The question is, can the WAllies--mainly Americans in numbers and influence I'd think but there would be a lot of Commonwealth forces there too, mostly ANZACs--possibly shore up and stabilize South China against local Communist subversion aided by the promise of massive north Communist aid if they can open the way for them? It's Vietnam writ extremely large. I presume Stalin would play rather nice, by his standards, at first, in a quid pro quo for a free hand in his assigned occupied zones, which would be quite a lot for the Soviets to chew on top of their occupation of Eastern Europe--that's why the Chinese Communists would get any independent play at all, the Soviets would have little choice but to rely on them and they'd have effective autonomy perforce. Perhaps Stalin would even find it expedient to leave Mao in charge.

But eventually, as the Cold War starts to sour, the northern coalition would become more aggressive, denouncing Chiang and the KMT, and grabbing what they dared to on their border, and pulling out all stops in encouraging unrest in the south. This would happen before 1950, I'd think, and the question is, under American/Commonwealth guidance, could the KMT regime possibly acquire enough legitimacy to hold, even given generous military and economic aid by the Americans?

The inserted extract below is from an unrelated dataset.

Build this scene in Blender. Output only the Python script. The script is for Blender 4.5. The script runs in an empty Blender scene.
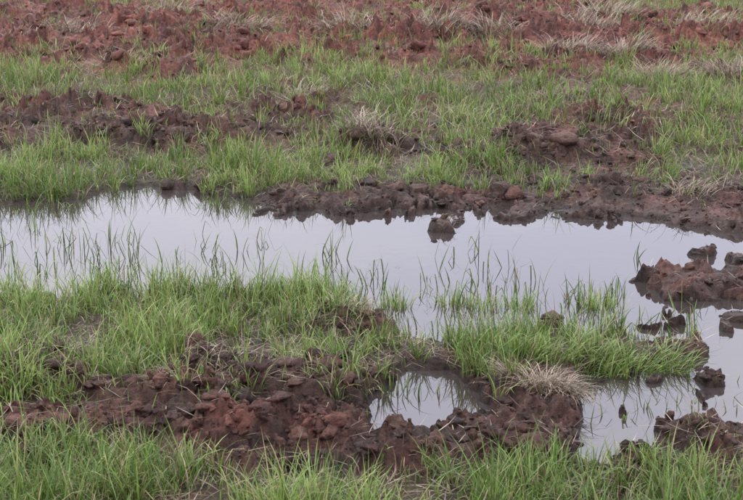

Meanwhile--for this to have happened at all, the Bomb had to be off the table in 1945, but while perhaps MP could have been downgraded and put on the back burner, with the Soviet Union so much stronger (on paper maps anyway--there's some question of overstretch here!) I daresay it gets some continued funding and sooner or later a "device" will be made. The only way to butterfly that away is to prevent both MP and Tube Alloys before it from ever getting any funding at all; even if FDR never does an American program, surely the British will continue theirs (despite economic stringency post-war, the stakes are just too high) and it seems likeliest that the Americans will pick up the ball too, if only post-war. With Americans tied down for years occupying both half of China and the southern part of Japan, there will not be the deep demobilization of OTL. Perhaps the political unpopularity of failing to stand down will turn Truman out of office in 1948 but I don't think even a Republican administration could justify shutting down the war machine or just abandoning South China to its fate. So funding will be available for a Bomb project. If the Soviets see that both Britain and the US is pursuing that course they will set up their own projects too.

Sooner or later there will be nuclear confrontation thrown into the mix.

But it would be tough for the KMT to last even that long. If they do, I suppose that after a decade or so of Western occupation/aid, the South Chinese regime might be strong enough to stand on its own, but that assumes a whole lot of reforms that the Americans were wise enough to insist on and generous enough with aid to shepherd them all through.

Remember too, the American position is weakened by having to confront the Soviets within Japan itself, even if they are able to hold all of Honshu at the conference tables.

It's all a bunch of long shots concatenated together, basically requiring Americans to exert themselves in ways they sought to avoid doing OTL, and also fumbling the ball of A-bomb development for half a decade or more.
 
Would it be Vietnam writ large, or Korea writ large?

Or if the soviets have troops stationed there, are they going to allow that type of adventurism?

THat could lead to a direct confrontation between US and Soviet forces.
 
There is one misconception that needs to be corrected: a defence along the Yangtze River can last.

In fact, if a southern regime had already lost everything north of the Yangtze, its days are numbered.

The real last defence lies in the Huai River - Qinling Mountains line. This was the line the Eastern Jin and the Southern Song tried desperately to hold.